▶ _JOB_: Write the data out again, exactly as given.

▶ _DATASET CONTENT_:

[BEGIN]

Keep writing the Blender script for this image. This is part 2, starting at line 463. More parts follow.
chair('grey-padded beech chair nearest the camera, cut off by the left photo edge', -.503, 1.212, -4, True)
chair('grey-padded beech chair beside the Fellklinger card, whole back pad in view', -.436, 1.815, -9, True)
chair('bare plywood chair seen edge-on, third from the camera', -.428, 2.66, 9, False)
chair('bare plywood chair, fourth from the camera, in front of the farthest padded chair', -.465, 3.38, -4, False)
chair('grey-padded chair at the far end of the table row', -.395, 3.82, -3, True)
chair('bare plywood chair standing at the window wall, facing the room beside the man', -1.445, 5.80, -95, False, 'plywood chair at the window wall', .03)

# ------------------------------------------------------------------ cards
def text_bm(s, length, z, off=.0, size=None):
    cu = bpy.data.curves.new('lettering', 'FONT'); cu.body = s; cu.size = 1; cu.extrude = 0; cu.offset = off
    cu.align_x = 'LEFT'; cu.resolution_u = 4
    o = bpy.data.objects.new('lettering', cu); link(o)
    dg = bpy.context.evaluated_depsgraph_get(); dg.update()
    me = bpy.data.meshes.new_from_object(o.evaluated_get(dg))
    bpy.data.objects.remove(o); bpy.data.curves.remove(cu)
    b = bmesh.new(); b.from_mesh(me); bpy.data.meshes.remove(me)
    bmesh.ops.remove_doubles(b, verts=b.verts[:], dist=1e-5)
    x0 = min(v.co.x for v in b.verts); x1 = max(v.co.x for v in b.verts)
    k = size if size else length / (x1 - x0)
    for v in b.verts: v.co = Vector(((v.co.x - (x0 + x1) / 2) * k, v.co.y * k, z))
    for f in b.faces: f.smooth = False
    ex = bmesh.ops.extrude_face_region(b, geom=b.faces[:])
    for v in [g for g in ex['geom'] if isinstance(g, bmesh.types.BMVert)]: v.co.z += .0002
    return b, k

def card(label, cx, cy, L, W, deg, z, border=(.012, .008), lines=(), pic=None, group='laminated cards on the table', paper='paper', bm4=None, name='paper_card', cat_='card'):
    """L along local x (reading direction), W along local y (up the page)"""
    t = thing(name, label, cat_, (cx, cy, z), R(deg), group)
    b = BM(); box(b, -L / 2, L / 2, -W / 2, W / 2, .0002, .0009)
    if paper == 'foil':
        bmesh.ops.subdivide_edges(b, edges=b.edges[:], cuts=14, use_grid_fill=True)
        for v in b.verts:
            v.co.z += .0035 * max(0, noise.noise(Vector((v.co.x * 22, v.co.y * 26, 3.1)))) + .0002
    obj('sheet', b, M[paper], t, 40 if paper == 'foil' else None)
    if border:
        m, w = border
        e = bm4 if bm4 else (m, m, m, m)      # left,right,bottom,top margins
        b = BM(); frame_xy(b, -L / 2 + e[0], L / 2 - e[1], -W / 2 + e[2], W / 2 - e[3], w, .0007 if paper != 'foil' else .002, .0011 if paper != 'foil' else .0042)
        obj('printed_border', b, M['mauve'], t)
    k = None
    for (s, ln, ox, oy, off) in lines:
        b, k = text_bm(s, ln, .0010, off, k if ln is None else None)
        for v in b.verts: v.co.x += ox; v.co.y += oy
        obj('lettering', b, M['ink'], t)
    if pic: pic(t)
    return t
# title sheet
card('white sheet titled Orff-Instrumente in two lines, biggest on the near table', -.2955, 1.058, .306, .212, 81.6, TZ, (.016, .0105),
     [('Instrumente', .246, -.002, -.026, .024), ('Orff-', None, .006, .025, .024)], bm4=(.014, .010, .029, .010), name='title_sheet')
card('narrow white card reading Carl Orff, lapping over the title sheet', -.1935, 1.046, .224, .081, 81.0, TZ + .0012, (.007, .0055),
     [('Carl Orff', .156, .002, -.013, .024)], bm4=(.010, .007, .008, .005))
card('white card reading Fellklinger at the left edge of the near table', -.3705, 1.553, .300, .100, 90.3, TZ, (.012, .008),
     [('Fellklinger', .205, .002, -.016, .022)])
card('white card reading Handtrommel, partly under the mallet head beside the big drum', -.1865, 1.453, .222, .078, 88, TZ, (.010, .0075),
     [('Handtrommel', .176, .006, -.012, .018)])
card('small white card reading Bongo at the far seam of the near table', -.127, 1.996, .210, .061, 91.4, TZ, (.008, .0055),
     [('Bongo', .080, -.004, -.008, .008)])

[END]

▶ _SOLUTION FOR THIS EXERCISE_:
Keep writing the Blender script for this image. This is part 2, starting at line 463. More parts follow.
chair('grey-padded beech chair nearest the camera, cut off by the left photo edge', -.503, 1.212, -4, True)
chair('grey-padded beech chair beside the Fellklinger card, whole back pad in view', -.436, 1.815, -9, True)
chair('bare plywood chair seen edge-on, third from the camera', -.428, 2.66, 9, False)
chair('bare plywood chair, fourth from the camera, in front of the farthest padded chair', -.465, 3.38, -4, False)
chair('grey-padded chair at the far end of the table row', -.395, 3.82, -3, True)
chair('bare plywood chair standing at the window wall, facing the room beside the man', -1.445, 5.80, -95, False, 'plywood chair at the window wall', .03)

# ------------------------------------------------------------------ cards
def text_bm(s, length, z, off=.0, size=None):
    cu = bpy.data.curves.new('lettering', 'FONT'); cu.body = s; cu.size = 1; cu.extrude = 0; cu.offset = off
    cu.align_x = 'LEFT'; cu.resolution_u = 4
    o = bpy.data.objects.new('lettering', cu); link(o)
    dg = bpy.context.evaluated_depsgraph_get(); dg.update()
    me = bpy.data.meshes.new_from_object(o.evaluated_get(dg))
    bpy.data.objects.remove(o); bpy.data.curves.remove(cu)
    b = bmesh.new(); b.from_mesh(me); bpy.data.meshes.remove(me)
    bmesh.ops.remove_doubles(b, verts=b.verts[:], dist=1e-5)
    x0 = min(v.co.x for v in b.verts); x1 = max(v.co.x for v in b.verts)
    k = size if size else length / (x1 - x0)
    for v in b.verts: v.co = Vector(((v.co.x - (x0 + x1) / 2) * k, v.co.y * k, z))
    for f in b.faces: f.smooth = False
    ex = bmesh.ops.extrude_face_region(b, geom=b.faces[:])
    for v in [g for g in ex['geom'] if isinstance(g, bmesh.types.BMVert)]: v.co.z += .0002
    return b, k

def card(label, cx, cy, L, W, deg, z, border=(.012, .008), lines=(), pic=None, group='laminated cards on the table', paper='paper', bm4=None, name='paper_card', cat_='card'):
    """L along local x (reading direction), W along local y (up the page)"""
    t = thing(name, label, cat_, (cx, cy, z), R(deg), group)
    b = BM(); box(b, -L / 2, L / 2, -W / 2, W / 2, .0002, .0009)
    if paper == 'foil':
        bmesh.ops.subdivide_edges(b, edges=b.edges[:], cuts=14, use_grid_fill=True)
        for v in b.verts:
            v.co.z += .0035 * max(0, noise.noise(Vector((v.co.x * 22, v.co.y * 26, 3.1)))) + .0002
    obj('sheet', b, M[paper], t, 40 if paper == 'foil' else None)
    if border:
        m, w = border
        e = bm4 if bm4 else (m, m, m, m)      # left,right,bottom,top margins
        b = BM(); frame_xy(b, -L / 2 + e[0], L / 2 - e[1], -W / 2 + e[2], W / 2 - e[3], w, .0007 if paper != 'foil' else .002, .0011 if paper != 'foil' else .0042)
        obj('printed_border', b, M['mauve'], t)
    k = None
    for (s, ln, ox, oy, off) in lines:
        b, k = text_bm(s, ln, .0010, off, k if ln is None else None)
        for v in b.verts: v.co.x += ox; v.co.y += oy
        obj('lettering', b, M['ink'], t)
    if pic: pic(t)
    return t
# title sheet
card('white sheet titled Orff-Instrumente in two lines, biggest on the near table', -.2955, 1.058, .306, .212, 81.6, TZ, (.016, .0105),
     [('Instrumente', .246, -.002, -.026, .024), ('Orff-', None, .006, .025, .024)], bm4=(.014, .010, .029, .010), name='title_sheet')
card('narrow white card reading Carl Orff, lapping over the title sheet', -.1935, 1.046, .224, .081, 81.0, TZ + .0012, (.007, .0055),
     [('Carl Orff', .156, .002, -.013, .024)], bm4=(.010, .007, .008, .005))
card('white card reading Fellklinger at the left edge of the near table', -.3705, 1.553, .300, .100, 90.3, TZ, (.012, .008),
     [('Fellklinger', .205, .002, -.016, .022)])
card('white card reading Handtrommel, partly under the mallet head beside the big drum', -.1865, 1.453, .222, .078, 88, TZ, (.010, .0075),
     [('Handtrommel', .176, .006, -.012, .018)])
card('small white card reading Bongo at the far seam of the near table', -.127, 1.996, .210, .061, 91.4, TZ, (.008, .0055),
     [('Bongo', .080, -.004, -.008, .008)])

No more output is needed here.